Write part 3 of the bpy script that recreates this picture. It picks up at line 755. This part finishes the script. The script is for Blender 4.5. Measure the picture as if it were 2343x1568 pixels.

====================

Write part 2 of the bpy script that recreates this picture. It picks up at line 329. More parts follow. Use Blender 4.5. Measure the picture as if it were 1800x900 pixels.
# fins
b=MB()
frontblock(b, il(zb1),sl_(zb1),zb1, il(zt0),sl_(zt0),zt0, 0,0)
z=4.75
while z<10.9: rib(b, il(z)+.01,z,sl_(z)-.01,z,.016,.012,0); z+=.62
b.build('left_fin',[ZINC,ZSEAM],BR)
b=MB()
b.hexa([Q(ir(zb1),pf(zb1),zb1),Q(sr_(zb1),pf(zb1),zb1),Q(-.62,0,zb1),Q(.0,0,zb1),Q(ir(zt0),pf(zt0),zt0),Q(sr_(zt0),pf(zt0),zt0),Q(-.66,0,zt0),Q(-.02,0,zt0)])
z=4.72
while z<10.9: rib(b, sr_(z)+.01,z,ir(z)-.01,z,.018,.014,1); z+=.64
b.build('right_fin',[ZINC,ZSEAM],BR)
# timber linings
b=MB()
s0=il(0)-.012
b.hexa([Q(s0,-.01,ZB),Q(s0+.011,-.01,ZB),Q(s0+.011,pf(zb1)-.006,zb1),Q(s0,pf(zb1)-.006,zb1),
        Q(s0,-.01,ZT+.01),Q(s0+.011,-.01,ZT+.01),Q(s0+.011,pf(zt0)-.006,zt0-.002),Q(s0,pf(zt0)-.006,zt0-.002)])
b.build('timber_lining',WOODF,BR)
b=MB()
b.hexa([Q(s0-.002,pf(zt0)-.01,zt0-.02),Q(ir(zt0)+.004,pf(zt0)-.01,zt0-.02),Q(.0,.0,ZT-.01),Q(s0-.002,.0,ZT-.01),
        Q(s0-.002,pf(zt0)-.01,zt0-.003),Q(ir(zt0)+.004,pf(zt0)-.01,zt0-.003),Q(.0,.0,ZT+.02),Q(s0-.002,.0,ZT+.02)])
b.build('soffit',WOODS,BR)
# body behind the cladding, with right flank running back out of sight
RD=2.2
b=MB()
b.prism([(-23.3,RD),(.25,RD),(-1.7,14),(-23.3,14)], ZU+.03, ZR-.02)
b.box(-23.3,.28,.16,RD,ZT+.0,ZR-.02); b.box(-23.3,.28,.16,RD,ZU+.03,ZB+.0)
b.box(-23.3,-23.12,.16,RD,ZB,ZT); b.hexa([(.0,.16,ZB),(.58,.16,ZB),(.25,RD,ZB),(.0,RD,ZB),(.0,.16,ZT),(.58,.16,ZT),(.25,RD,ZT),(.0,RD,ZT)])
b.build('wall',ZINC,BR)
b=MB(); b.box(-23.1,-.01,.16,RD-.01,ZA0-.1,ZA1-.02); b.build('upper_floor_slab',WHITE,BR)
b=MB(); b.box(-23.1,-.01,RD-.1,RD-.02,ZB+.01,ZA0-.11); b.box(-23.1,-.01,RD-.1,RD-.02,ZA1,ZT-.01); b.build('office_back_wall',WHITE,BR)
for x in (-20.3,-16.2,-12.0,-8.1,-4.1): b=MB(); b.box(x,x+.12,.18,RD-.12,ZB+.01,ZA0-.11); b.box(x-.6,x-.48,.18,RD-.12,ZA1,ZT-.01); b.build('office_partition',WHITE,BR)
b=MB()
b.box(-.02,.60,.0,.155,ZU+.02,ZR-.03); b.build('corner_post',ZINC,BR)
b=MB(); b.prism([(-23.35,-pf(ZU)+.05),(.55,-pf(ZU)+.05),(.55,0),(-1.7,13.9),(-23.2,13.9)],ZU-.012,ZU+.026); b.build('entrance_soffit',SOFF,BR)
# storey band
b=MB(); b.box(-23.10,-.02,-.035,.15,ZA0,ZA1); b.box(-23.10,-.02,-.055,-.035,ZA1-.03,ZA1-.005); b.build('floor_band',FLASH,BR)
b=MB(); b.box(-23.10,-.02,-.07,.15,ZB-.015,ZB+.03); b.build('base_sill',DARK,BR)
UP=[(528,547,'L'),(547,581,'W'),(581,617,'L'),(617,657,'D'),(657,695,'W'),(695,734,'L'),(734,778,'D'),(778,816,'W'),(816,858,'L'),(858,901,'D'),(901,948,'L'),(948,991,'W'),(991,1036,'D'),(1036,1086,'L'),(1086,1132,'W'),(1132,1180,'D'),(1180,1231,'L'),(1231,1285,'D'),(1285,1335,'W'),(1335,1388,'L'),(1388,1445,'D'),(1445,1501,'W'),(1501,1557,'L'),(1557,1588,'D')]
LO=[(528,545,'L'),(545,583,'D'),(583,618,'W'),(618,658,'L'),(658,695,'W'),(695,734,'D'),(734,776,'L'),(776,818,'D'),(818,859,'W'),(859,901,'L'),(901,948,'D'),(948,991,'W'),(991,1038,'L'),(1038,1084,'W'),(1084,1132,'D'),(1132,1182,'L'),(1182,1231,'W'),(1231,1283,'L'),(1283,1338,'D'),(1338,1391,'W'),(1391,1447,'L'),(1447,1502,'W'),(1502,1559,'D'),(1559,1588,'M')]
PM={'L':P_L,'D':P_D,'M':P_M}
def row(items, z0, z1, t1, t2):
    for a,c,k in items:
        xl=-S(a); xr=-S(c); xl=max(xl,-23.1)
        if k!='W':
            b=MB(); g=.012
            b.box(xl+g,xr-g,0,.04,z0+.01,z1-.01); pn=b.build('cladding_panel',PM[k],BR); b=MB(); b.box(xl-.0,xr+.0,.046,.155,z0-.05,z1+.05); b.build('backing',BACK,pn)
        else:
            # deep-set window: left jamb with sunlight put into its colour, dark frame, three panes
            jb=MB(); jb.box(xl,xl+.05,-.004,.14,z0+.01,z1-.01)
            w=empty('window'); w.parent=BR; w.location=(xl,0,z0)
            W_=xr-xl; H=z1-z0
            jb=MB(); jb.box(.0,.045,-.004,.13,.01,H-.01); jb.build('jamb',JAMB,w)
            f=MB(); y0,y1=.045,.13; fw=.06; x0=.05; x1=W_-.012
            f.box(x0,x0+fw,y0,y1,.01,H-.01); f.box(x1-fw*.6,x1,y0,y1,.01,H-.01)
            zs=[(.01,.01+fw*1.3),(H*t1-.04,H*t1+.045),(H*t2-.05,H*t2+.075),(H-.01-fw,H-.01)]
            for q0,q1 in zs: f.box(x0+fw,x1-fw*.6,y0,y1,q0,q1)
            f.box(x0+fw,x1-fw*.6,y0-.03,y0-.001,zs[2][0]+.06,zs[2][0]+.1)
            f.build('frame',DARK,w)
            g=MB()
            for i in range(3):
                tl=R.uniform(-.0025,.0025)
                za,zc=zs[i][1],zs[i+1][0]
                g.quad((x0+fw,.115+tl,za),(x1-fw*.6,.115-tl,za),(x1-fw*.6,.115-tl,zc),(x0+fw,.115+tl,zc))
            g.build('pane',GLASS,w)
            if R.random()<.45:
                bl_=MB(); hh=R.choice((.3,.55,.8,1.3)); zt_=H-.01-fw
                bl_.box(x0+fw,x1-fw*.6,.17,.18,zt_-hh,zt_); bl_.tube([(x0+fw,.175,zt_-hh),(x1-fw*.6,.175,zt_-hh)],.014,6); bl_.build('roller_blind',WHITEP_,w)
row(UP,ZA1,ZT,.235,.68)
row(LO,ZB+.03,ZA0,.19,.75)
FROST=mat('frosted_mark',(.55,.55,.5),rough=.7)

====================

# EXERCISE INSTRUCTIONS
Show the lines from the data above that contain the string "were".

# ANSWER TO THIS PROBLEM
Write part 3 of the bpy script that recreates this picture. It picks up at line 755. This part finishes the script. The script is for Blender 4.5. Measure the picture as if it were 2343x1568 pixels.
Write part 2 of the bpy script that recreates this picture. It picks up at line 329. More parts follow. Use Blender 4.5. Measure the picture as if it were 1800x900 pixels.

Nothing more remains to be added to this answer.